In the event that the Resolutions are passed, it is the intention of the Board to appoint a party, other than the Investment Adviser, to oversee the sale of the Portfolio, which may comprise of a sale of all of the assets, groups of assets (such as specific geographic or technological portfolios), individual assets of the Company or a combination thereof.

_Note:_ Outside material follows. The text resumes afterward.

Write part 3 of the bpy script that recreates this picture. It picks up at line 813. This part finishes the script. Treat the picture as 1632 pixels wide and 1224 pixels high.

Further details will be provided in due course regarding the indicative timeline of the Managed Wind-Down and the return of proceeds to Shareholders.
General Meeting
The General Meeting has been convened for 10:00 a.m. 30 September 2024 to be held at the offices of CMS Cameron McKenna Nabarro Olswang LLP at Cannon Place, 78 Cannon Street, London EC4N 6AF. The Resolutions will be voted on by way of a poll. In accordance with the Articles, all Shareholders entitled to vote and who are present in person or by proxy at the General Meeting shall have one vote in respect of every Share held.
Shareholders are strongly encouraged to appoint the Chair of the General Meeting as their proxy to vote on their behalf at the General Meeting. This should ensure that your votes are registered.
2024 | ||
Publication of the Circular | 12 September | |
Latest time and date for receipt of Forms of Proxy, CREST Proxy Instructions or CREST electronic proxy appointments for the General Meeting | 10 a.m. 26 September | |
Record date for entitlement to vote at the General Meeting | 26 September | |
General Meeting | 10 a.m. 30 September | |
Adoption of New Investment Policy (if Resolutions are passed) | 30 September | |
Publication of results of General Meeting | 30 September |
The times and dates set out in the timetable above and referred to throughout this document and any accompanying document may be adjusted by the Company by announcement through a Regulatory Information Service, in which event details of the new dates will also be notified to the FCA, the London Stock Exchange and, where appropriate, Shareholders.
All references to times in the Circular are to London times, unless otherwise stated.
Enquiries
Deutsche Numis (Financial Adviser and Broker) | ||
David Benda | +44 (0) 20 7260 1000 | |
Stuart Ord | ||
George Shiel |
Inside Information
The information contained within this announcement is deemed by Aquila European Renewables plc to constitute inside information as stipulated under the Market Abuse Regulations (EU) No.596/2014 (as it forms part of UK domestic law by virtue of the European Union (Withdrawal) Act 2018). On the publication of this announcement via a Regulatory Information Service, such information is now considered to be in the public domain.
The person responsible for making this announcement is Jennifer Thompson of Apex Listed Companies Services (UK) Limited, the Company Secretary.